▶ _Aim_: Repeat the listing below word for word, stopping after the line that contains "from mathutils import".

— Start of Information shown —

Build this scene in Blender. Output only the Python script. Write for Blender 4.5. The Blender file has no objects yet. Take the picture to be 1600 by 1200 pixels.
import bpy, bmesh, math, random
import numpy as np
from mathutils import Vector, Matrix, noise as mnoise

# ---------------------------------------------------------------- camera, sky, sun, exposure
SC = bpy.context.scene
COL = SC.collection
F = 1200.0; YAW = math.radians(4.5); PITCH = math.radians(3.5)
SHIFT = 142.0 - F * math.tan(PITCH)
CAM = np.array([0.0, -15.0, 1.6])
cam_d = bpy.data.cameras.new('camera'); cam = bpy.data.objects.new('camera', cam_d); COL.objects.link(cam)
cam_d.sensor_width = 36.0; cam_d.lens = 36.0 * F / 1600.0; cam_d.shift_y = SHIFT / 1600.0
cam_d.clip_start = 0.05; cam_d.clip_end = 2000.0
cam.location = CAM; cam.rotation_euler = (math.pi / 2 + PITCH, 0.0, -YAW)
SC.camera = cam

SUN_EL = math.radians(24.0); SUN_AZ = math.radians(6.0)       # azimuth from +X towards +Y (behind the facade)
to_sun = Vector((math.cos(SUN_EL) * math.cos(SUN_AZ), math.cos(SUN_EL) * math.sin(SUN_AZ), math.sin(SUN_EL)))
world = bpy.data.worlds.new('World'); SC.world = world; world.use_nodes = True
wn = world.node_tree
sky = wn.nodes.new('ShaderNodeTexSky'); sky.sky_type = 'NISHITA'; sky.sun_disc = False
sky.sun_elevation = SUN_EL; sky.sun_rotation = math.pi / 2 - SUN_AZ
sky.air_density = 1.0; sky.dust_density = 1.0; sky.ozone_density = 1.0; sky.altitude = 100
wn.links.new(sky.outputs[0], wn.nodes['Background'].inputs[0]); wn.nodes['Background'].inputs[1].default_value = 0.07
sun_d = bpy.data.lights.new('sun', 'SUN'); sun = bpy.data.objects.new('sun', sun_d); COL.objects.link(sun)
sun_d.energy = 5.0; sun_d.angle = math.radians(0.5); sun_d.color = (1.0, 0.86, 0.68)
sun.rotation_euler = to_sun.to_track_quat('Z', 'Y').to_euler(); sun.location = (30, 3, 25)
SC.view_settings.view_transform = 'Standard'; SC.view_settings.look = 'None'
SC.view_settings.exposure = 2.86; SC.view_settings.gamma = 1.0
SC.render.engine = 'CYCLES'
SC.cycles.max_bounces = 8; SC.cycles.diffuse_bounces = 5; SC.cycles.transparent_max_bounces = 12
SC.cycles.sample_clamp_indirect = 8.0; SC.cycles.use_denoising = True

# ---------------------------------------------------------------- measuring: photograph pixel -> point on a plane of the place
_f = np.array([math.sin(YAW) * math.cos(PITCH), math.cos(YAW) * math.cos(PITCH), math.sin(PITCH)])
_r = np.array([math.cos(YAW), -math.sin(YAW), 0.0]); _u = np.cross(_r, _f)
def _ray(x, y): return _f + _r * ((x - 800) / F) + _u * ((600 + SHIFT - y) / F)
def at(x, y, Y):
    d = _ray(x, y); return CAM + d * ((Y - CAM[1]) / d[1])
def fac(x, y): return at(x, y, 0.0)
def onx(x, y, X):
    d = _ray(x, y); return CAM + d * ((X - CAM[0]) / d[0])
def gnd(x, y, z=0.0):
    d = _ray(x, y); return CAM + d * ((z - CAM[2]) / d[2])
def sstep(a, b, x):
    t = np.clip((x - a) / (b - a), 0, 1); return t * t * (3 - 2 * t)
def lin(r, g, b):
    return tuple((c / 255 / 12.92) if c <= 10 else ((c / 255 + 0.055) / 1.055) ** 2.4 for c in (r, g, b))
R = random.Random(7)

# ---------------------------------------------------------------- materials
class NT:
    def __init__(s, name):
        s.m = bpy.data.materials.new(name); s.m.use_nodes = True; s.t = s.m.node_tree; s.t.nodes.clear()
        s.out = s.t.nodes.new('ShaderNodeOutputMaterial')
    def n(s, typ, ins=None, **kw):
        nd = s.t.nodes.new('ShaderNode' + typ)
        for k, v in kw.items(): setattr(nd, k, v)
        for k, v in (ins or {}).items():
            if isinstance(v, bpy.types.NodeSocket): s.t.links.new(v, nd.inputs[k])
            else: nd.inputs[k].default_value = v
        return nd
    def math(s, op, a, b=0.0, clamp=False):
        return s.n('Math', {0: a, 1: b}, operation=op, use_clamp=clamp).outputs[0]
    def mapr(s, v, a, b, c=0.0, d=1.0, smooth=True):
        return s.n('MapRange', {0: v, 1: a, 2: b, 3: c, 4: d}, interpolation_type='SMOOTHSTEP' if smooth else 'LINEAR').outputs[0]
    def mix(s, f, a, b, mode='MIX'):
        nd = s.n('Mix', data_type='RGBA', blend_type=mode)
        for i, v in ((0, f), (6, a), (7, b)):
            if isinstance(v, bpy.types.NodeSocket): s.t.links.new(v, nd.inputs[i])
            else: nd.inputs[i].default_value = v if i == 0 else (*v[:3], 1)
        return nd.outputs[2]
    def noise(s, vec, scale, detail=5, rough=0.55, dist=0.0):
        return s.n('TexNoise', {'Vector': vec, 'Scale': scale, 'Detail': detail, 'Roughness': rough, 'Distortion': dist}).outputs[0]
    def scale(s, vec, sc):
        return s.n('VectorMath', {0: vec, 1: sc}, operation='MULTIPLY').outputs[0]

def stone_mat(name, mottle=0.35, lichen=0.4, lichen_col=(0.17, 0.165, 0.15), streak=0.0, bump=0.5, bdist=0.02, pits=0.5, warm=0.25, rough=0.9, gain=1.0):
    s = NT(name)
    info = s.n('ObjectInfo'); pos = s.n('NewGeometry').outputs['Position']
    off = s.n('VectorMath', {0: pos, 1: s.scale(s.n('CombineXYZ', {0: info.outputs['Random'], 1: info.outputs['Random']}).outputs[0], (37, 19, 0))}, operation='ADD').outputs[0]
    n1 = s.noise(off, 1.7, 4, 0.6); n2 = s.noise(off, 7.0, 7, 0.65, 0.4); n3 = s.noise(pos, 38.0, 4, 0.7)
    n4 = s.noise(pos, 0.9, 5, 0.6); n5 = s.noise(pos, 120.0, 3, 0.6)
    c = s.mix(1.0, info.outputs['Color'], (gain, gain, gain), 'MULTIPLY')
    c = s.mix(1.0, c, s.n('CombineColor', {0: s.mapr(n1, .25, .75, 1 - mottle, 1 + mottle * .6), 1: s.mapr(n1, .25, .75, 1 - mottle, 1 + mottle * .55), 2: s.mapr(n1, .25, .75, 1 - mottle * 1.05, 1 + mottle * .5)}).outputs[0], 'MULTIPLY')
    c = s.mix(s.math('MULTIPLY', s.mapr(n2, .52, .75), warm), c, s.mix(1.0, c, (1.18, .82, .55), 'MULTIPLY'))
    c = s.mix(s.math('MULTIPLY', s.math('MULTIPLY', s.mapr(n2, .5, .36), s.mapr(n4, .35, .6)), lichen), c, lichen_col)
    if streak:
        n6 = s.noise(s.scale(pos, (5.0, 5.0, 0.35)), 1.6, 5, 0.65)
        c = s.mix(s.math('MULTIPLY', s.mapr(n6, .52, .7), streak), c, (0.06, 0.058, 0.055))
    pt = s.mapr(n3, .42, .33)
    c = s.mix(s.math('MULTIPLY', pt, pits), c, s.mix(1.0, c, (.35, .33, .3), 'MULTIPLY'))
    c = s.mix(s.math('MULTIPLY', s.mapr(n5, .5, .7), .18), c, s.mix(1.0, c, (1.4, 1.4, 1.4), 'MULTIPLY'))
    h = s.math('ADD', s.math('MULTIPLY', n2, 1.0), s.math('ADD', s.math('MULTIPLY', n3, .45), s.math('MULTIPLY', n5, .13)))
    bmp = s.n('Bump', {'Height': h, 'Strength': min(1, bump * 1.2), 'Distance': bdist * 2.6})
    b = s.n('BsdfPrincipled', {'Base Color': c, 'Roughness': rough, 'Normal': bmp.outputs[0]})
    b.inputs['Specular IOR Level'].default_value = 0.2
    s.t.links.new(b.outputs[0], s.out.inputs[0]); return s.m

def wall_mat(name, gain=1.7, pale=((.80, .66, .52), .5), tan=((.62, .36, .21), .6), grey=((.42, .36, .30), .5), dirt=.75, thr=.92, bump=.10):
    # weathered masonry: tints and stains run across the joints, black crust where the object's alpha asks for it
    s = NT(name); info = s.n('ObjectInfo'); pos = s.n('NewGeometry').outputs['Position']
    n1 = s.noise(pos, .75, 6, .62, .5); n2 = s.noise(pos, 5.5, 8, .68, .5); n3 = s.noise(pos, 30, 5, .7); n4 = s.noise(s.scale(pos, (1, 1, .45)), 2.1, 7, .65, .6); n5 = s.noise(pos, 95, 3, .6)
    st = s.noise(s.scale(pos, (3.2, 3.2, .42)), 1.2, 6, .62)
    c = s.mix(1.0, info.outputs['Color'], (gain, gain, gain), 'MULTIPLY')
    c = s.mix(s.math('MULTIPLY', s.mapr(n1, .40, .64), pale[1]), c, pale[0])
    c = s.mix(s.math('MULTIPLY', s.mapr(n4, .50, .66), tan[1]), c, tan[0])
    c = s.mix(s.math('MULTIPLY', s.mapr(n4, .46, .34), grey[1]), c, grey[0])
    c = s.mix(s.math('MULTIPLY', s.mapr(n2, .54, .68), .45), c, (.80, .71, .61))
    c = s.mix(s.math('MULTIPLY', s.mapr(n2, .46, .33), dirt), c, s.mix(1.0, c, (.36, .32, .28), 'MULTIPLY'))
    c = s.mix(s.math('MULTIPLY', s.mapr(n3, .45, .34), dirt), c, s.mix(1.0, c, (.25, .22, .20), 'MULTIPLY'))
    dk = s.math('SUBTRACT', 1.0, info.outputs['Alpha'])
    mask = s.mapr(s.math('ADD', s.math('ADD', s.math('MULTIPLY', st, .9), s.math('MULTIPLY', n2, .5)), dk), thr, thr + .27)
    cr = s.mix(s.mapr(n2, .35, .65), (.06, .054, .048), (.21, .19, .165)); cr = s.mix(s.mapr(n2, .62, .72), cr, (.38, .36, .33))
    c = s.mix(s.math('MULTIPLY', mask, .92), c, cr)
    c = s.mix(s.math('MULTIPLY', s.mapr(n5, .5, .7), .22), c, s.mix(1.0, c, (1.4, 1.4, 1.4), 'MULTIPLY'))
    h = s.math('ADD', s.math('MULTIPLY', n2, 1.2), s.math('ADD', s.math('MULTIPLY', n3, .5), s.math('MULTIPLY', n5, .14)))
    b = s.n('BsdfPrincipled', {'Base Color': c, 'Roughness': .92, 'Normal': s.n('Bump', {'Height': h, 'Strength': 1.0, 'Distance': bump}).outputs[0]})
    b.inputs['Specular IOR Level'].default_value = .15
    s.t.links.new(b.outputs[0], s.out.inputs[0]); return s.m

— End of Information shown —

▶ _Answer to the problem_:
Build this scene in Blender. Output only the Python script. Write for Blender 4.5. The Blender file has no objects yet. Take the picture to be 1600 by 1200 pixels.
import bpy, bmesh, math, random
import numpy as np
from mathutils import Vector, Matrix, noise as mnoise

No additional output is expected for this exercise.